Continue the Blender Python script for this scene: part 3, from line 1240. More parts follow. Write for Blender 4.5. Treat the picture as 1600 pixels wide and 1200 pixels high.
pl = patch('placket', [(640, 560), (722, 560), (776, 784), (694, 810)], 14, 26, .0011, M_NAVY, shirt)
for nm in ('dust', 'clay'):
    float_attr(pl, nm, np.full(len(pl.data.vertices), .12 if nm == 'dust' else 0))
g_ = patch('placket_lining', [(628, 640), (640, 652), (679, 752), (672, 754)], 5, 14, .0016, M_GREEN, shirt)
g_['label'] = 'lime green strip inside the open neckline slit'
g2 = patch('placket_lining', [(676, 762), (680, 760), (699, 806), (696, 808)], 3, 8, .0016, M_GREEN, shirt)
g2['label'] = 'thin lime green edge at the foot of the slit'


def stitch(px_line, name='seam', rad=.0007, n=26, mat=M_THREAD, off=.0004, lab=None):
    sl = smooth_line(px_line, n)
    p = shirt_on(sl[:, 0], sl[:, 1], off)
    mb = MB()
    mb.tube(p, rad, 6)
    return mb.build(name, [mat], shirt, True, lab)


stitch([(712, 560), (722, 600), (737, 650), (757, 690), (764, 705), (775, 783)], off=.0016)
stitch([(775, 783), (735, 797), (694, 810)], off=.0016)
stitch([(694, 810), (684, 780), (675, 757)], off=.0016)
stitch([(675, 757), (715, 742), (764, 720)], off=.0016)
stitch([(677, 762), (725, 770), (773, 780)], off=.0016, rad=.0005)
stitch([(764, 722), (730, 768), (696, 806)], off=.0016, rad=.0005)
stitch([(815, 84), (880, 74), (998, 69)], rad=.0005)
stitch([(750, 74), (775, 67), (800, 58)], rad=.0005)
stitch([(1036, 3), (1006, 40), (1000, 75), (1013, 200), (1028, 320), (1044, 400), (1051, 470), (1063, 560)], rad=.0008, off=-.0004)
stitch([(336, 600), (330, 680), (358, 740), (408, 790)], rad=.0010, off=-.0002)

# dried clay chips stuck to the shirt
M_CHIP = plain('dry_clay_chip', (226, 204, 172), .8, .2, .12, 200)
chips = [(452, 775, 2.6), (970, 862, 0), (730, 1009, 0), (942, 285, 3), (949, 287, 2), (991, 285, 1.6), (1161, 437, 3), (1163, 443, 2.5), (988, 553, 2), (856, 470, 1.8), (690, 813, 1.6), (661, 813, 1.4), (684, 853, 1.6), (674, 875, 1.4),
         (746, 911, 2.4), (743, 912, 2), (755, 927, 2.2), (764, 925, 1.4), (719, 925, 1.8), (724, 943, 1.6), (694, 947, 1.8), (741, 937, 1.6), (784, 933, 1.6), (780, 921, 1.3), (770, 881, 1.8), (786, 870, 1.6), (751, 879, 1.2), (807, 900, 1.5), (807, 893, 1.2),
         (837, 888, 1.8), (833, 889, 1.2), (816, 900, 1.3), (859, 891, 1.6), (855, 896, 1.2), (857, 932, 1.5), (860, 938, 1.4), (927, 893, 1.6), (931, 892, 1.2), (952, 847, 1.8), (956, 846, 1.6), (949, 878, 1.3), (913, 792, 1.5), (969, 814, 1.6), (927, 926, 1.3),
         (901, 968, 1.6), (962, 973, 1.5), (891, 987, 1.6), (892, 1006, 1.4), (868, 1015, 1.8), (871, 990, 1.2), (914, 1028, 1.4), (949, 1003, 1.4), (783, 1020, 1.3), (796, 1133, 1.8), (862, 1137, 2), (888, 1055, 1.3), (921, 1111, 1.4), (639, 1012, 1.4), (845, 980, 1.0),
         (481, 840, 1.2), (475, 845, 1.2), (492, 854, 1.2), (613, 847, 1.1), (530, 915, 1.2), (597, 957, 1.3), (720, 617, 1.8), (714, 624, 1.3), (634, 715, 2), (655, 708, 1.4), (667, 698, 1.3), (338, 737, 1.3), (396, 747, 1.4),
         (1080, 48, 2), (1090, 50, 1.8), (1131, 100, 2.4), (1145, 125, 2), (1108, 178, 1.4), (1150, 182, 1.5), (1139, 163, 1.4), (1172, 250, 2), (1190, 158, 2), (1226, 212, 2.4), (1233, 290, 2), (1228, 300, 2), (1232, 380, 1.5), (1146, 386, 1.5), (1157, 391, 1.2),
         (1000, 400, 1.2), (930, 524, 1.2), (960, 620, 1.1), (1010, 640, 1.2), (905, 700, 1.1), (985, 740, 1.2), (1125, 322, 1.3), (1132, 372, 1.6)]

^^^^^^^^

Without changing anything, quote the lines from the top of the data to the line that contains "return mb.build(name, [mat], shirt, True, lab)", including that line.

> **Answer to the problem**:
Continue the Blender Python script for this scene: part 3, from line 1240. More parts follow. Write for Blender 4.5. Treat the picture as 1600 pixels wide and 1200 pixels high.
pl = patch('placket', [(640, 560), (722, 560), (776, 784), (694, 810)], 14, 26, .0011, M_NAVY, shirt)
for nm in ('dust', 'clay'):
    float_attr(pl, nm, np.full(len(pl.data.vertices), .12 if nm == 'dust' else 0))
g_ = patch('placket_lining', [(628, 640), (640, 652), (679, 752), (672, 754)], 5, 14, .0016, M_GREEN, shirt)
g_['label'] = 'lime green strip inside the open neckline slit'
g2 = patch('placket_lining', [(676, 762), (680, 760), (699, 806), (696, 808)], 3, 8, .0016, M_GREEN, shirt)
g2['label'] = 'thin lime green edge at the foot of the slit'


def stitch(px_line, name='seam', rad=.0007, n=26, mat=M_THREAD, off=.0004, lab=None):
    sl = smooth_line(px_line, n)
    p = shirt_on(sl[:, 0], sl[:, 1], off)
    mb = MB()
    mb.tube(p, rad, 6)
    return mb.build(name, [mat], shirt, True, lab)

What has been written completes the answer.